You haven't defined what you mean by quality. For example if you think
quality means reducing engine wear, there is very little difference that
can be measured between brands of oil when it is fresh and clean.
If you had a hundred cars that were all identical and driven
identically the same but used different brands of oil. Then if you were
also inclined to change oil on these vehicles every 3000 miles, it is
extremely unlikely you would ever be be able to determine a correlation
between oil brand and engine wear.
If instead you changed the oil every 6000 miles you still probably
won't be able to see any differences between most of the brands in wear
based on which oil was used. At that maintenance level level you might
find one brand where the vehicles using that brand had slightly more
wear than the others (after many many miles).
If instead you changed the oil every 12000 miles on your 100 identical
vehicles after many miles you would probably be able to see some real
differences in the correlation of engine wear to oil brand.

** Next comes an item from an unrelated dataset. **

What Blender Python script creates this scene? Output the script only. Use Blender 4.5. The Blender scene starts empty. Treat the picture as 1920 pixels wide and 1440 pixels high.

So buy a hundred cars and hire a 100 trained drivers and follow
regimen number 3 and in a few years you can come back and tell us what
brand provides the best wear protection.
-jim
There is differences between oil brands. But if you change your oil
regularly and at a maintained schedule,
your car will easily make it to 250K, even if you use a quikie lube
with bulk oil.
Same with filters. There is a more noticeable difference here between
your premium and economy filters.
But once again, a regular maintenance schedule will have your car wear
out before your engine, even
if you use a Fram.
Bulk oil and packaged oil are the same. It is just a heck of a lot cheaper
to buy oil in bulk than in the smaller packages.
There are differences between different brands and variants of oil.
Largely
the additives packages may be different and present at different
concentrations.
Most of us have a preference for a particular oil, based on personal
observations
or on advertised qualities. Not very accurate methods, often, for
selecting the
best product.
All motor oils must pass tests by SAE and a few other agencies. So they
meet certain standards. Yet they may be different. Any number of
additives can meet performance specs. While most oils can be used in
any engine as long as it meets viscosity and service grade requirements,
occasionally there is an engine that doesn't like one brand as well as
others. This is getting to be much rarer today, however.
If you use Fram filters then you can use any brand of oil because the
Frams will filter out pretty much everything anyway.
Petroleum crude oil has both asphaltenic components (large molecules with
aromatic ring structures, and other characteristics), branched hydrocarbons
both hydrogen unsaturated and saturated, and "paraffins". Paraffins were
named
this because they were typically very stable and didnt tend to react easily
with
many other chemicals.
Paraffin waxes are just larger molecules of paraffins. They are so large
they are
solid, like polyethylene.
The best oil stocks were the virgin paraffinic oils from places such as
Pennsylvania
oil field. They could be cleaned up by distillation, hydrogenated, etc and
made into
excellent lubricants (additives were added to even improve on this
dramatically).
Alphaltenics can also be beneficiated, but they were not the desired
starting materials
that the paraffinic oil were.
HTH
Not sure about that. Even a Fram might not work if you buy Mason jar
oil. There was a gas station in Chicago that sold oil in Mason jars
years ago. Called it re-refined. Looked good. Like honey.
--Vic
It was possible to make a much better oil from re-refining than was normally
the result of virgin crude refining, at least in the old days. Some of the
sludge
forming materials, polymerizable olefins, were largely dropped out in the
engines before the re-refining process. With good distillation and
reformulation,
this product could actually be better than new. And of course with things
done
poorly, they would just be cheap.
Some brands of oils feel more smooth than others though. Valvoline and
Castrol seem to stand out. I prefer Valvoline because it performs better in
cold weather.
Damn! A walking Wikipedia! ;)
Didn't we have this discussion already?
>> Are there any real quality differences between oil brands in the bottle
>> (conventional not synthetic)?
>> Is there any real quality differences between bottled oil and the bulk
>> oil places like Jiffy Lube use?
>> Thanks
>
> Bulk oil and packaged oil are the same. It is just a heck of a lot
> cheaper to buy oil in bulk than in the smaller packages.
I have 6 cars. I better start thinking about 55 gal drums...
Nope, a professional chemist for years.